Favorite Quote:  "... stumbling around blind was a big part of his so-called investigations. You don't so much painstakingly search for the needle in the haystack as haphazardly leap into various haystacks, barefoot and naked, and then flail wildly and hope that hey, ouch, there's a needle."

Harlan Coben has published about 30 books. Over 70 million copies of his book in over 43 languages are in print around the world. Home is the first one I have ever read. Harlan Coben has been long on my list of authors to read. I just have never read one of his books before. Clearly, I should have, and clearly, I have been missing out!

Home is about the mystery of two young boys who disappear when they were age six. Now, ten years later, one is found. How? Why? What really happened ten years ago? That is the question. The best thing about the answer of this book ... I do not see that ending coming. I have a number of guesses throughout, but not that. Even when I think the story has reached a conclusion, I am surprised that something more remains, and that something leaves a memorable impact.

The book moves quickly and keeps the suspense going until the very last page.  That, in itself, is enough for a great mystery. The added bonus of this book is that it is as much about the characters as the plot, and I love the characters. Myron Bolitar is the ex-basketball player turned sports agent turned detective; he is a perceptive, tough private investigator and a soft-hearted man who is deeply protective of his family and friends. Win Lockwood is his wealthy, somewhat dangerous, enigmatic best friend; he is equally passionate about and protective of those he loves. Surrounding them are a cast of quirky characters  - Myron's family and business partner, for example - who supposedly appear throughout the series. The interchanges between the characters are funny and fun; at the same time, they manage to convey a comfort level and a caring that is inviting.

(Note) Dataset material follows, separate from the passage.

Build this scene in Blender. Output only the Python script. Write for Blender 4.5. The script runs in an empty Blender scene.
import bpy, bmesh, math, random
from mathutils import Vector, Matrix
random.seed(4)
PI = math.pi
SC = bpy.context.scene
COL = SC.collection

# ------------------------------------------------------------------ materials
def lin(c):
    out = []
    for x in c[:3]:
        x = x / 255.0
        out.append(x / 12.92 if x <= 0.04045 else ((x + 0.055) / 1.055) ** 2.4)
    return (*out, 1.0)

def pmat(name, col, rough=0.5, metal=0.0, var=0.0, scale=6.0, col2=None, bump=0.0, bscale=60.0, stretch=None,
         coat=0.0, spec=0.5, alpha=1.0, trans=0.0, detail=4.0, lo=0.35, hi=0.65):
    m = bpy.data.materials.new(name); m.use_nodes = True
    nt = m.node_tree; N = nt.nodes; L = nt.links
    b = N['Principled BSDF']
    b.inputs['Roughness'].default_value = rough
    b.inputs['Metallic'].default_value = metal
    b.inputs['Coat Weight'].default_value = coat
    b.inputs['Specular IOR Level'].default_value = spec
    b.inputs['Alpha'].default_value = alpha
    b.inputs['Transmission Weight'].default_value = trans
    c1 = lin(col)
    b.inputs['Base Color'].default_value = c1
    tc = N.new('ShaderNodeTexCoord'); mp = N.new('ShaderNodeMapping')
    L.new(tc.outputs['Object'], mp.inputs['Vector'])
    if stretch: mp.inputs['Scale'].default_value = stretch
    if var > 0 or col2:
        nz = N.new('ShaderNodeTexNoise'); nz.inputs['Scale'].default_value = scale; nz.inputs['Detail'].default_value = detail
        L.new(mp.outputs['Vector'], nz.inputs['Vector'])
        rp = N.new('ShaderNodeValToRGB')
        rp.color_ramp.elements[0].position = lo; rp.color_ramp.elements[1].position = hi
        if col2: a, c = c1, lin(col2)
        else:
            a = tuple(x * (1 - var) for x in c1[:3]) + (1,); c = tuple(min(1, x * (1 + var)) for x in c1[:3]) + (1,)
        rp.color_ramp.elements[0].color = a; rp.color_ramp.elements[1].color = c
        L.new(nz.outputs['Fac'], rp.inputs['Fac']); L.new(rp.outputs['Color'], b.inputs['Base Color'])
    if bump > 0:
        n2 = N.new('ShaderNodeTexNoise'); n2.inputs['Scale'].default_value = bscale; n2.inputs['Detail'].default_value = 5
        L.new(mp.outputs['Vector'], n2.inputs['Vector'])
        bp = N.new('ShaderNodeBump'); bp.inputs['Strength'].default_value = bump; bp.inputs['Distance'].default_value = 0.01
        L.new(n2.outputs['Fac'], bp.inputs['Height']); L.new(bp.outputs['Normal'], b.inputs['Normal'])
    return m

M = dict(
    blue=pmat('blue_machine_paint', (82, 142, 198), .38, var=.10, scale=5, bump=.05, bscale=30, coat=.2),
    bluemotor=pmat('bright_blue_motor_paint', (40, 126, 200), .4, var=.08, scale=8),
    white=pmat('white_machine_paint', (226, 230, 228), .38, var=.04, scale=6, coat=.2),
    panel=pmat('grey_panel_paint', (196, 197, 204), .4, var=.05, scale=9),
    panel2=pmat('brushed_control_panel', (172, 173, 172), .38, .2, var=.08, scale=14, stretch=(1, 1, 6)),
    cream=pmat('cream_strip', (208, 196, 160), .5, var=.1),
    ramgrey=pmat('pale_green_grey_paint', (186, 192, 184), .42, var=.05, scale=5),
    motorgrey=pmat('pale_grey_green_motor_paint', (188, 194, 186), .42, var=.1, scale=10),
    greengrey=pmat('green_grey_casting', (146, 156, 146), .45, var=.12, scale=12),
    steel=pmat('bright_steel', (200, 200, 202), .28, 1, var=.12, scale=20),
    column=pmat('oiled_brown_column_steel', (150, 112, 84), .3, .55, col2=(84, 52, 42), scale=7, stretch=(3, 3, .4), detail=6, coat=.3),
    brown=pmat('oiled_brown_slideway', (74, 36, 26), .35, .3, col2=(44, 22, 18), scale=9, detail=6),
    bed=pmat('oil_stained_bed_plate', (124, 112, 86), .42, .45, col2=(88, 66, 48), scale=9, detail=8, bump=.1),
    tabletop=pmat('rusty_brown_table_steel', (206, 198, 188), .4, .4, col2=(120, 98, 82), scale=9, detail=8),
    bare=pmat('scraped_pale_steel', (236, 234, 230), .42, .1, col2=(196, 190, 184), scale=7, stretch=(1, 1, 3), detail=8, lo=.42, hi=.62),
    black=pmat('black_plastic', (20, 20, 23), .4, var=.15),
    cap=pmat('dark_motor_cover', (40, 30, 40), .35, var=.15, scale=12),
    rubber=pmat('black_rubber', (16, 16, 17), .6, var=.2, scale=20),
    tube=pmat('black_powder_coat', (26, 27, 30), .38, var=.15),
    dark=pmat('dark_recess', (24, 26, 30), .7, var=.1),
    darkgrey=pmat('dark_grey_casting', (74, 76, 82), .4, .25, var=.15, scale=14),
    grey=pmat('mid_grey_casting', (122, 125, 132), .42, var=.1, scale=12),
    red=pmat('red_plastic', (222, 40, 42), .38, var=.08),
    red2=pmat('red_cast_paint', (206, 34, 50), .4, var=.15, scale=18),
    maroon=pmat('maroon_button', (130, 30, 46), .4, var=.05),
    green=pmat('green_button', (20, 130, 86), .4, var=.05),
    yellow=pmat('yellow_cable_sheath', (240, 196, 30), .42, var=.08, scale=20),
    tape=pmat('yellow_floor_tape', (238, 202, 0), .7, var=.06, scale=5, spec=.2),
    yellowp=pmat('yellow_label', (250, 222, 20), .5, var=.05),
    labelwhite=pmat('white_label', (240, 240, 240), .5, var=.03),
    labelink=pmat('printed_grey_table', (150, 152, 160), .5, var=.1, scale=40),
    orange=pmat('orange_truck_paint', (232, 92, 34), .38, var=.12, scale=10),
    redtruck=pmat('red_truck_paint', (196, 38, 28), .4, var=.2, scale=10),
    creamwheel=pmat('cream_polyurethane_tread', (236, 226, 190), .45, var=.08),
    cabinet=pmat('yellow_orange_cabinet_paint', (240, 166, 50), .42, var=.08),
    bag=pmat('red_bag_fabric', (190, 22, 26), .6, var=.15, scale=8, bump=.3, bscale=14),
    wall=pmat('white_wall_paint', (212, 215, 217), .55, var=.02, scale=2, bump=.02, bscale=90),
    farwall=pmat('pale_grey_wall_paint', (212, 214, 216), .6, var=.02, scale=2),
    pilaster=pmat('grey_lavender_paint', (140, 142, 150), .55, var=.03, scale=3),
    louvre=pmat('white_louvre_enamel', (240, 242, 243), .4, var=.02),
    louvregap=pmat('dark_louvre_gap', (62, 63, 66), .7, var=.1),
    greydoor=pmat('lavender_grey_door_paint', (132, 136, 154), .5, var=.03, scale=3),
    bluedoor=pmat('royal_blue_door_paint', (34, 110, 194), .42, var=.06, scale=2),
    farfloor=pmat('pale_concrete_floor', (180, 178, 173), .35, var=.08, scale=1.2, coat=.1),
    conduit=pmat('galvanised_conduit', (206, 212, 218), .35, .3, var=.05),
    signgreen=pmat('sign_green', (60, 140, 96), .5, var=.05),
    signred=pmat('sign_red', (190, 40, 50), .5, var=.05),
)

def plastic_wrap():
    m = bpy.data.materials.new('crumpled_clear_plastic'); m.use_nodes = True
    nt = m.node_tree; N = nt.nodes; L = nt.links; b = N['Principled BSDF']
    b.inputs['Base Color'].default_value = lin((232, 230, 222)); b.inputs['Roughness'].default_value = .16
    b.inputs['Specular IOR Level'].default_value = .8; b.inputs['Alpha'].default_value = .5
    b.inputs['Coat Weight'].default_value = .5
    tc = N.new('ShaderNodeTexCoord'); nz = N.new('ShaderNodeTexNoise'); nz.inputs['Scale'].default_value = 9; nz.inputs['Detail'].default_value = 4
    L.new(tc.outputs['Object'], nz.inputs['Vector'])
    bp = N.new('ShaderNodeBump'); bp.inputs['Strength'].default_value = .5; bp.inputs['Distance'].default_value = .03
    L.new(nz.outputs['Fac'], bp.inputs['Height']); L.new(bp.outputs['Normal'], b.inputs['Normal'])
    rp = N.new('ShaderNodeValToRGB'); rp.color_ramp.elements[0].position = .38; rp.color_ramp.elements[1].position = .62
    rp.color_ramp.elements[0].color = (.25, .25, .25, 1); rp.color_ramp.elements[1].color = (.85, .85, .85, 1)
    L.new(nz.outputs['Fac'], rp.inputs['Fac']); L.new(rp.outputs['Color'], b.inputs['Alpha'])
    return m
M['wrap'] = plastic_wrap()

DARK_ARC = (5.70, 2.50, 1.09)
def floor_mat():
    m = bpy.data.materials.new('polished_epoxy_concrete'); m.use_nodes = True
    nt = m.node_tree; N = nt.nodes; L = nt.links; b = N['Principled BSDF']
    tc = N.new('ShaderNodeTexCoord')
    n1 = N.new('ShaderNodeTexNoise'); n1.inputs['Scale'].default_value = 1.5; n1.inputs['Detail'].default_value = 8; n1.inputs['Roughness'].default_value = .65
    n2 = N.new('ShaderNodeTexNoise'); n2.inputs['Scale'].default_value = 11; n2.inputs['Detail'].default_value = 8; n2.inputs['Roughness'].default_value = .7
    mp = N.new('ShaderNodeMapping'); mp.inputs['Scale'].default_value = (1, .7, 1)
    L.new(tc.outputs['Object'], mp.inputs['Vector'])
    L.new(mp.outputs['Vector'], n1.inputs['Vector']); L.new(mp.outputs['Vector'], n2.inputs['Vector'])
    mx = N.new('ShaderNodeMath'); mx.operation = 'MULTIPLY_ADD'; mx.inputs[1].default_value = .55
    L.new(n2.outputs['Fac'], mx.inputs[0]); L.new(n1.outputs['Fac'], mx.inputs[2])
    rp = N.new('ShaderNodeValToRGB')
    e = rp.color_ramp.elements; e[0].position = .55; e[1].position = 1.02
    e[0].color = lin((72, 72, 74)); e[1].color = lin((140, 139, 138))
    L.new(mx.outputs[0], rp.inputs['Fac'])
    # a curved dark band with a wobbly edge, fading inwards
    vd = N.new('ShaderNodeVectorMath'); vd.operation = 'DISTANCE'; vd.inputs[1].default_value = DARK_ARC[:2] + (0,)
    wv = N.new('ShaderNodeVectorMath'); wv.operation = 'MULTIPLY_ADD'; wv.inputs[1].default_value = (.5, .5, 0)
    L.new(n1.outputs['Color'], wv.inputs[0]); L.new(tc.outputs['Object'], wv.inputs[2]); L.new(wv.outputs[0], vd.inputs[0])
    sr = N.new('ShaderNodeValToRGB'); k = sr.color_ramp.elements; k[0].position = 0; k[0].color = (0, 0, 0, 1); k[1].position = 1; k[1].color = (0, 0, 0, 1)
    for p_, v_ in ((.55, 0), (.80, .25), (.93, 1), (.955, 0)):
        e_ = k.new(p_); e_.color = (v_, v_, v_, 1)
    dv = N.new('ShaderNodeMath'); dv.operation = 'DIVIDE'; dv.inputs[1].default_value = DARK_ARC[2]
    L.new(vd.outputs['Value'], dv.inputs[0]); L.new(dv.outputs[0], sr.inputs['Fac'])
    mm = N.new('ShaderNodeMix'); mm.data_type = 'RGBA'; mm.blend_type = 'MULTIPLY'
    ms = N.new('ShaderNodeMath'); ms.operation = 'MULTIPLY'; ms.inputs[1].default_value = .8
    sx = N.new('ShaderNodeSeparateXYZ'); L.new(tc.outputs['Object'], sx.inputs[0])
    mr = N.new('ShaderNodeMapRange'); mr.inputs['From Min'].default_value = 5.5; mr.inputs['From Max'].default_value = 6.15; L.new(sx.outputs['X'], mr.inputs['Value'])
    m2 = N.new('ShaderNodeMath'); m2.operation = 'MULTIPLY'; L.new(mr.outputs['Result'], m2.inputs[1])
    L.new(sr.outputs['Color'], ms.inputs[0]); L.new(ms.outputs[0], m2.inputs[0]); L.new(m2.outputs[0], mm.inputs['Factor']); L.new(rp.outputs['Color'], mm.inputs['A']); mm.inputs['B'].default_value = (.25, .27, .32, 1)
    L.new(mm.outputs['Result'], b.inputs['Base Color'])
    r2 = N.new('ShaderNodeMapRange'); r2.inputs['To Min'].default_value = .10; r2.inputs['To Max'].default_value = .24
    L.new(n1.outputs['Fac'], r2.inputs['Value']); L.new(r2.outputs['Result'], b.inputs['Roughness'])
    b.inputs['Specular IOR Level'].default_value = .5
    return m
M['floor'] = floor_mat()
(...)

The secondary cast of characters - the families of the two missing boys - in this book is equally believable.  The anguish of the parents comes through the pages as do questions no parent should have to face. Would you rather know what happened or hold on and hope for the best? How far would you go to protect your child? Is a resolution - even the worst one - better than a lifetime of not knowing? If you are ever faced with such a situation, what you you do? How would you cope? Would you survive it?

Home is actually book number 11 in his Myron Bolitar series. This comes through clearly in the development of the characters and the relationships among the main characters. Yet, the book still feels complete and whole on its own. I know there is more to be known about what has come before, but I don't feel like I miss a part of the story because I have not read the other books. In fact, the characters and relationships are developed just enough to leave me intrigued. I don't need to know more for this story, but I want to know more because I'm interested. More than likely, this will lead me to the other books in the series.